DATA EXTRACT:
★ ★ ★ ★ ★
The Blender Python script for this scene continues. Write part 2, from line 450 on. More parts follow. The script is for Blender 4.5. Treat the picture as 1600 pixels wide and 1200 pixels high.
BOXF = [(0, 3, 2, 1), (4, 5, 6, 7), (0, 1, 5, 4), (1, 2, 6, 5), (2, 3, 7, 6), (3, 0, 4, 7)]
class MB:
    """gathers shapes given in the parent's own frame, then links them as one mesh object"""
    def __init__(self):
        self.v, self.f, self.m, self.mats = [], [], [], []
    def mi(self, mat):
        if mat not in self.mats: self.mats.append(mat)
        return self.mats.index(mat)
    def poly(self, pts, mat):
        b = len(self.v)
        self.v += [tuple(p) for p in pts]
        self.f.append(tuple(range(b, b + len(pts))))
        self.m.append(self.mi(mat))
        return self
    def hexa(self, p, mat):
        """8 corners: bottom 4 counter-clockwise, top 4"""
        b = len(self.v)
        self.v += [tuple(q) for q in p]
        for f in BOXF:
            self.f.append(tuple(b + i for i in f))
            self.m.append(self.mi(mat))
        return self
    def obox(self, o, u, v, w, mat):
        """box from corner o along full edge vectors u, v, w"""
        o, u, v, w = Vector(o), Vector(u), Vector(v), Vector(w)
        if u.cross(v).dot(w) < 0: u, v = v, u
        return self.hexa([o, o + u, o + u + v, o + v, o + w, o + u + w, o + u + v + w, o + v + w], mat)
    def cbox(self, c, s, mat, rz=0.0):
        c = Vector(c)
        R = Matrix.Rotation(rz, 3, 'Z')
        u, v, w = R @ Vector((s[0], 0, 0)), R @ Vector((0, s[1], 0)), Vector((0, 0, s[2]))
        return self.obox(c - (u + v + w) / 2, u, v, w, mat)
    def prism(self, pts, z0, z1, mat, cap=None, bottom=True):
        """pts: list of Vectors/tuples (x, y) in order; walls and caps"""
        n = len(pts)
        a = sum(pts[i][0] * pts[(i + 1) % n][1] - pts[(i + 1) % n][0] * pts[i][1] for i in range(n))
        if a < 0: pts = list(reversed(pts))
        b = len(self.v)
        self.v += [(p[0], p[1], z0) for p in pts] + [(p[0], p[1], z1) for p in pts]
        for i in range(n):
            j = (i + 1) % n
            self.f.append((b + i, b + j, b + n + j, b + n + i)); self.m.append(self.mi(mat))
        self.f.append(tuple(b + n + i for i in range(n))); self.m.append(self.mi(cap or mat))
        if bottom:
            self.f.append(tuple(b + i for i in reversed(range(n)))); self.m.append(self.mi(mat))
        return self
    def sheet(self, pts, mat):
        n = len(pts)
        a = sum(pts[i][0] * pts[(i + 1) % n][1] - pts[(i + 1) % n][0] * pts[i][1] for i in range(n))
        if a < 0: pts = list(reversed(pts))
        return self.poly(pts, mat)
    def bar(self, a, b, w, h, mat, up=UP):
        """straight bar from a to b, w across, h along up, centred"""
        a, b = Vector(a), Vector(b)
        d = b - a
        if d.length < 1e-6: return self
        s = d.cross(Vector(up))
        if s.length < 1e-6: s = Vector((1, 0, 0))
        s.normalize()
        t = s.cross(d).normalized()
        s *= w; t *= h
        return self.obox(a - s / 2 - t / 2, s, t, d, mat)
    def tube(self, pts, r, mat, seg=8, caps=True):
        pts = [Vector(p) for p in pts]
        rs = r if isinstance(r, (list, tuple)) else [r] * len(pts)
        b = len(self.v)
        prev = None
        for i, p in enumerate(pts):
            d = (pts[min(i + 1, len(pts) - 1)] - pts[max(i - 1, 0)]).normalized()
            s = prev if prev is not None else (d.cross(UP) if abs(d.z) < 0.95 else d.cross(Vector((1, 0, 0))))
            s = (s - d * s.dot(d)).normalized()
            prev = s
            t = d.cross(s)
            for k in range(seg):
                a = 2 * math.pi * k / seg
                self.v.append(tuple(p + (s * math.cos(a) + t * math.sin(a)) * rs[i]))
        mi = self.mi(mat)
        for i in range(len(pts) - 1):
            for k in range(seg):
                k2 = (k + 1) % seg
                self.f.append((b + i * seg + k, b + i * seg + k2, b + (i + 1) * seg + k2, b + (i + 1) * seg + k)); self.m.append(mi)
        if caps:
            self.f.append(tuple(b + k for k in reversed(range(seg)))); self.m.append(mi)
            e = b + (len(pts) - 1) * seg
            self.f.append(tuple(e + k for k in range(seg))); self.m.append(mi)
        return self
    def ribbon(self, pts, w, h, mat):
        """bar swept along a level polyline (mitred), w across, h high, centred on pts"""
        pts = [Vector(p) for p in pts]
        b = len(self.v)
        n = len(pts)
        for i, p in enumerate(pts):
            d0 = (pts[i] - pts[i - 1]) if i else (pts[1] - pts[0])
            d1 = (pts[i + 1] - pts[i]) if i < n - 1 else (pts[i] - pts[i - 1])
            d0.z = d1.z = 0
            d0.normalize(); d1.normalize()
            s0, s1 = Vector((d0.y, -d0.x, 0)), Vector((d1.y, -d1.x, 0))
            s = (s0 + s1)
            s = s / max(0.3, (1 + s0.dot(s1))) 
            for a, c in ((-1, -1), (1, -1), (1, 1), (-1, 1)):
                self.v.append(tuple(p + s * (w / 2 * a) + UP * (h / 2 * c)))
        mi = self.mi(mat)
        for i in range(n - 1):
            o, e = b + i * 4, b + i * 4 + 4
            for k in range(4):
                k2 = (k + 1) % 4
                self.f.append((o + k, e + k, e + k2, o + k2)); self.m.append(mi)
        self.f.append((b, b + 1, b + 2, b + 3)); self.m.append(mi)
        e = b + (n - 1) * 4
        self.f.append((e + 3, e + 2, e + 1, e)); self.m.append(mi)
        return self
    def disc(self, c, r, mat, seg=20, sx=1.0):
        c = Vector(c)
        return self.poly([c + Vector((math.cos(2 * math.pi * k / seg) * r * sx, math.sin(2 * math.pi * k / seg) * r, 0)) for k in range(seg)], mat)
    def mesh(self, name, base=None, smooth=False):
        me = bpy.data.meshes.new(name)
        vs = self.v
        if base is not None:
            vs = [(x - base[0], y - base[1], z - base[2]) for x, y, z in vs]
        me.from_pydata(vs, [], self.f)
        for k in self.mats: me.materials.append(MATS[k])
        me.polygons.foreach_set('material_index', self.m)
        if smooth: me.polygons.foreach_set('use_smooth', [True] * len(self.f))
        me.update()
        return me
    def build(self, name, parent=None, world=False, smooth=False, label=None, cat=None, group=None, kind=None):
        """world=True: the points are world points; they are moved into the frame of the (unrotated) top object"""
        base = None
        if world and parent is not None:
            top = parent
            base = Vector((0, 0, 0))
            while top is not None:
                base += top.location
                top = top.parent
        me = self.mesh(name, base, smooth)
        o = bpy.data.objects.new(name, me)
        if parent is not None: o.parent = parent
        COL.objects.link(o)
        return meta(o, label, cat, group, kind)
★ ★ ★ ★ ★
Transcribe all of the material exactly. Omit nothing.

COMPLETE OUTPUT:
The Blender Python script for this scene continues. Write part 2, from line 450 on. More parts follow. The script is for Blender 4.5. Treat the picture as 1600 pixels wide and 1200 pixels high.
BOXF = [(0, 3, 2, 1), (4, 5, 6, 7), (0, 1, 5, 4), (1, 2, 6, 5), (2, 3, 7, 6), (3, 0, 4, 7)]
class MB:
    """gathers shapes given in the parent's own frame, then links them as one mesh object"""
    def __init__(self):
        self.v, self.f, self.m, self.mats = [], [], [], []
    def mi(self, mat):
        if mat not in self.mats: self.mats.append(mat)
        return self.mats.index(mat)
    def poly(self, pts, mat):
        b = len(self.v)
        self.v += [tuple(p) for p in pts]
        self.f.append(tuple(range(b, b + len(pts))))
        self.m.append(self.mi(mat))
        return self
    def hexa(self, p, mat):
        """8 corners: bottom 4 counter-clockwise, top 4"""
        b = len(self.v)
        self.v += [tuple(q) for q in p]
        for f in BOXF:
            self.f.append(tuple(b + i for i in f))
            self.m.append(self.mi(mat))
        return self
    def obox(self, o, u, v, w, mat):
        """box from corner o along full edge vectors u, v, w"""
        o, u, v, w = Vector(o), Vector(u), Vector(v), Vector(w)
        if u.cross(v).dot(w) < 0: u, v = v, u
        return self.hexa([o, o + u, o + u + v, o + v, o + w, o + u + w, o + u + v + w, o + v + w], mat)
    def cbox(self, c, s, mat, rz=0.0):
        c = Vector(c)
        R = Matrix.Rotation(rz, 3, 'Z')
        u, v, w = R @ Vector((s[0], 0, 0)), R @ Vector((0, s[1], 0)), Vector((0, 0, s[2]))
        return self.obox(c - (u + v + w) / 2, u, v, w, mat)
    def prism(self, pts, z0, z1, mat, cap=None, bottom=True):
        """pts: list of Vectors/tuples (x, y) in order; walls and caps"""
        n = len(pts)
        a = sum(pts[i][0] * pts[(i + 1) % n][1] - pts[(i + 1) % n][0] * pts[i][1] for i in range(n))
        if a < 0: pts = list(reversed(pts))
        b = len(self.v)
        self.v += [(p[0], p[1], z0) for p in pts] + [(p[0], p[1], z1) for p in pts]
        for i in range(n):
            j = (i + 1) % n
            self.f.append((b + i, b + j, b + n + j, b + n + i)); self.m.append(self.mi(mat))
        self.f.append(tuple(b + n + i for i in range(n))); self.m.append(self.mi(cap or mat))
        if bottom:
            self.f.append(tuple(b + i for i in reversed(range(n)))); self.m.append(self.mi(mat))
        return self
    def sheet(self, pts, mat):
        n = len(pts)
        a = sum(pts[i][0] * pts[(i + 1) % n][1] - pts[(i + 1) % n][0] * pts[i][1] for i in range(n))
        if a < 0: pts = list(reversed(pts))
        return self.poly(pts, mat)
    def bar(self, a, b, w, h, mat, up=UP):
        """straight bar from a to b, w across, h along up, centred"""
        a, b = Vector(a), Vector(b)
        d = b - a
        if d.length < 1e-6: return self
        s = d.cross(Vector(up))
        if s.length < 1e-6: s = Vector((1, 0, 0))
        s.normalize()
        t = s.cross(d).normalized()
        s *= w; t *= h
        return self.obox(a - s / 2 - t / 2, s, t, d, mat)
    def tube(self, pts, r, mat, seg=8, caps=True):
        pts = [Vector(p) for p in pts]
        rs = r if isinstance(r, (list, tuple)) else [r] * len(pts)
        b = len(self.v)
        prev = None
        for i, p in enumerate(pts):
            d = (pts[min(i + 1, len(pts) - 1)] - pts[max(i - 1, 0)]).normalized()
            s = prev if prev is not None else (d.cross(UP) if abs(d.z) < 0.95 else d.cross(Vector((1, 0, 0))))
            s = (s - d * s.dot(d)).normalized()
            prev = s
            t = d.cross(s)
            for k in range(seg):
                a = 2 * math.pi * k / seg
                self.v.append(tuple(p + (s * math.cos(a) + t * math.sin(a)) * rs[i]))
        mi = self.mi(mat)
        for i in range(len(pts) - 1):
            for k in range(seg):
                k2 = (k + 1) % seg
                self.f.append((b + i * seg + k, b + i * seg + k2, b + (i + 1) * seg + k2, b + (i + 1) * seg + k)); self.m.append(mi)
        if caps:
            self.f.append(tuple(b + k for k in reversed(range(seg)))); self.m.append(mi)
            e = b + (len(pts) - 1) * seg
            self.f.append(tuple(e + k for k in range(seg))); self.m.append(mi)
        return self
    def ribbon(self, pts, w, h, mat):
        """bar swept along a level polyline (mitred), w across, h high, centred on pts"""
        pts = [Vector(p) for p in pts]
        b = len(self.v)
        n = len(pts)
        for i, p in enumerate(pts):
            d0 = (pts[i] - pts[i - 1]) if i else (pts[1] - pts[0])
            d1 = (pts[i + 1] - pts[i]) if i < n - 1 else (pts[i] - pts[i - 1])
            d0.z = d1.z = 0
            d0.normalize(); d1.normalize()
            s0, s1 = Vector((d0.y, -d0.x, 0)), Vector((d1.y, -d1.x, 0))
            s = (s0 + s1)
            s = s / max(0.3, (1 + s0.dot(s1))) 
            for a, c in ((-1, -1), (1, -1), (1, 1), (-1, 1)):
                self.v.append(tuple(p + s * (w / 2 * a) + UP * (h / 2 * c)))
        mi = self.mi(mat)
        for i in range(n - 1):
            o, e = b + i * 4, b + i * 4 + 4
            for k in range(4):
                k2 = (k + 1) % 4
                self.f.append((o + k, e + k, e + k2, o + k2)); self.m.append(mi)
        self.f.append((b, b + 1, b + 2, b + 3)); self.m.append(mi)
        e = b + (n - 1) * 4
        self.f.append((e + 3, e + 2, e + 1, e)); self.m.append(mi)
        return self
    def disc(self, c, r, mat, seg=20, sx=1.0):
        c = Vector(c)
        return self.poly([c + Vector((math.cos(2 * math.pi * k / seg) * r * sx, math.sin(2 * math.pi * k / seg) * r, 0)) for k in range(seg)], mat)
    def mesh(self, name, base=None, smooth=False):
        me = bpy.data.meshes.new(name)
        vs = self.v
        if base is not None:
            vs = [(x - base[0], y - base[1], z - base[2]) for x, y, z in vs]
        me.from_pydata(vs, [], self.f)
        for k in self.mats: me.materials.append(MATS[k])
        me.polygons.foreach_set('material_index', self.m)
        if smooth: me.polygons.foreach_set('use_smooth', [True] * len(self.f))
        me.update()
        return me
    def build(self, name, parent=None, world=False, smooth=False, label=None, cat=None, group=None, kind=None):
        """world=True: the points are world points; they are moved into the frame of the (unrotated) top object"""
        base = None
        if world and parent is not None:
            top = parent
            base = Vector((0, 0, 0))
            while top is not None:
                base += top.location
                top = top.parent
        me = self.mesh(name, base, smooth)
        o = bpy.data.objects.new(name, me)
        if parent is not None: o.parent = parent
        COL.objects.link(o)
        return meta(o, label, cat, group, kind)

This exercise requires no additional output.